State Capitol

The Pennsylvania Capitol building in Harrisburg.

HARRISBURG — A Trump administration proposal intended to reduce fraud in the food stamp program is a “cruel and mean-spirited” move that will make it harder for 200,000 Pennsylvanians to get needed food, Pennsylvania Secretary of Human Services Teresa Miller said Monday.

Pennsylvania has been using the broad-based categorical eligibility rule to offer assistance to people who earn a little more than the normal limit for the Supplemental Nutrition Assistance Program, traditionally know as the food stamp program, Miller said.

"We strongly oppose any and all attacks on SNAP and will continue to fight against any attempt to take the program away from Pennsylvanians who need it,” she said.

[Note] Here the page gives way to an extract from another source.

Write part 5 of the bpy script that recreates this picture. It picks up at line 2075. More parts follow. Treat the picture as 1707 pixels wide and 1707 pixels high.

In Pennsylvania, people have been able to get food stamps if their income is up to 160 percent of the federal poverty level, instead of the 130 percent limit standard, according to Miller.

A family of four had been eligible for food stamps in Pennsylvania if they earned up to $40,000 a year, Miller said. Under the new proposal, that limit would drop to $32,000.

There is some support for the change.

“Pennsylvania uses a bunch of tools in the form of federal flexibility, to qualify as many people as possible,” said Elizabeth Stelle, director of policy analysis for the Commonwealth Foundation, a Harrisburg-based conservative advocacy organization that supports the rule change.

Stelle said efforts to improve the efficiency of welfare programs are welcome.

“We don’t want to inadvertently make it easier to scam the system,” she said.

In a July statement announcing the proposal, USDA Secretary Sonny Perdue said the rule change is intended to crack down on states that “have misused this flexibility without restraint.”

Perdue said the aim is to ensure that the aid is available for those who need it the most.

“That is why we are changing the rules, to prevent abuse of critical safety net systems,” he said.

Miller said fraud in food stamp programs is rare. U.S. Department of Agriculture data show 99 percent of those using food stamps are entitled to the benefit, Miller said.

Monday, the lobbying arm for the Catholic Church in Pennsylvania came out against the proposed SNAP rule change as well.

The change “would penalize people seeking to establish savings and discourage individuals from securing more gainful employment,” said Eric Failing, executive director of the Pennsylvania Catholic Conference. “There is no excuse that in our first-world country we have children who are malnourished. Yet this proposed rule, rather than address these issues, will make them far worse.”

Miller said the impact of the change will be felt statewide.

The Department of Human Services estimates that 2,630 people in Cambria County risk losing their access to food stamps under the rule change, said Erin James, a Department of Human Services spokeswoman. In other rural counties, the impact will be similar: 1,401 food stamp recipients are at risk of losing the benefit in Crawford County; in Lawrence County it’s 1,564; in Mercer County, in Venango County, 926; and in Warren County, 634, she said.

Miller said the implications could be even broader because 22,600 families are automatically enrolled in free school lunch programs because they get food stamps.

Sam Adolpshen, policy director for the Foundation for Government Accountability, a Florida-based think tank that called for the rule change, said as the economy’s improved, the Trump administration’s proposal is appropriate.

In 2000, there were about 800,000 people in Pennsylvania who were receiving food stamps. Now, there are about 1.6 million people getting food stamps, he said.

“There are jobs that need workers,” he said.